The Zoey Blog: Fear and Loathing in Durham, North Carolina FINAL - COVER UNIVERSE EXPLORERS ORDER


Tuesday, July 12, 2011

Fear and Loathing in Durham, North Carolina

I was attending a Duke University Continuing Education whatchamacallit today, part of a National Symposium on Trauma, when the most unexpected thing happened. After a full day of group and individual work, the telling of our own stories, beliefs, and roles, and of unintentionally pulling in an audience of peers, I found myself centered out by the presenting physician and administered a sound chunk of praise and admiration. Our subsequent, and lengthy conversation (the first of it's kind for me and a Duke alumni), filled me with pride and purpose. I came to the training to learn more, and I left feeling quite certain of a good many bits of knowledge that I already possessed. The good doctor asked me if I'd be interested in helping them with a study, that is, if my employer would allow it. The study has a complex explanation, needless to say, but involves school age adolescents and flips and flops around grief, trauma recovery, and addiction. Sounds fun doesn't it? As much fun as it probably doesn't sound, the work and it's affiliation with Duke's School of Social Blah be blah is at least as much esteemed as it is astonishingly not fun (which I don't believe it to be in the very least).

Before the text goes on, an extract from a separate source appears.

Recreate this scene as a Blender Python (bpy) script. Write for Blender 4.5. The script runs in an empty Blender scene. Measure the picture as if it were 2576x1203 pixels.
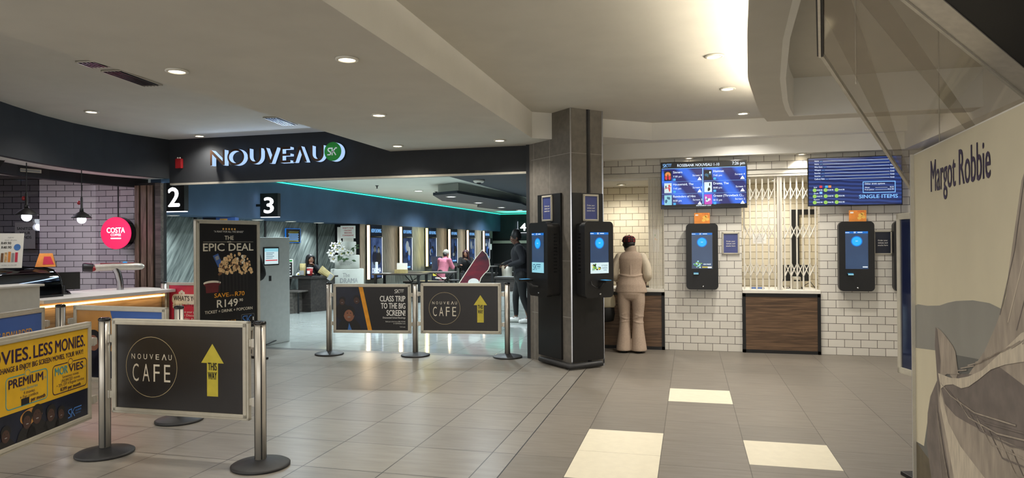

Eventually I accepted the offer, with a firm handshake (and the knowledge that I hadn't signed a damned thing), and will be arriving at the practitioner's assembly tomorrow morning with what is surely the look of envy on the faces of my peers, and an awkward hesitation about where all of this fits in the make up of me. Don't ask me how exactly I got centered out for this opportunity. I don't fully understand. The task is for me to somehow try to comprehend that once again (please don't say I told you so June) I am regarded as something I feel very strongly that I am not, which is far beyond competent and experienced, and it is my weighty and unfamiliar task to learn how to enjoy the honor and opportunity. I'm not so good at that.

Duke...really? What will I tell Aimee? I actually kind of loathe Duke. Apparently now I'd better learn to curb that heinous sentiment. It really seems quite surreal.

Before I accepted the chance, I must have looked equal parts skeptical, fearful, confused, and/or all of those things, and when I explained my perspectives about what it is that I do, and summarized them with a bold statement about not being sure that I wanted to become all of this...that I was very comfortable doing rather than fully understanding...with a little bit of bullshit about the integrity of ignorance, the good Doctor pulled me aside gently and said what is nearly the most profound thing I've ever had uttered to me. He said, "Brian, understanding will give you the will to do what you don't think you can, and I think that somehow you believe that there is a lot that you can't do." Then he fell silent and waited for my reaction...at least I think he was waiting for my reaction. Uhmm, wow. He then continued in a certain effort to abate my silence (and I'm working my ass off to paraphrase accurately), " You put your soul on the line for the young people that you work with and care for, and make no mistake about it, you care for them. Why? Why do you do that?" I didn't have an answer. I hate professors.

"Hiding behind your fears of being something that you don't believe you're capable of being, he gently chastised, "isn't honoring that, it isn't helping the people that you're working with, and it isn't doing justice to the perspectives that you've shared today."

I found Jeff shortly after the day was all wrapped up and only a few people left lingering, I vigorously shook his hand, and said, "I'd love to get involved." He smiled and said, "I already emailed my coworkers about you. You're already in."

Wow...what a day. I think I'm starting to like Duke. Sorry Aim.

2 Comments:

Blogger June said...

I won't say 'I told you so'. It definitely does not have the impact compared to what the Professor said to you. Wow... Thanks Professor. We don't test our limits enough and I believe we need to. Talk about 'opportunity'! I can't wait to see where this goes!

July 13, 2011 at 7:34 AM  
Anonymous Aimee said...

Eh, Duke still sucks!

I hope you KNOW that you're a better person now for having just been AROUND Duke people, OK?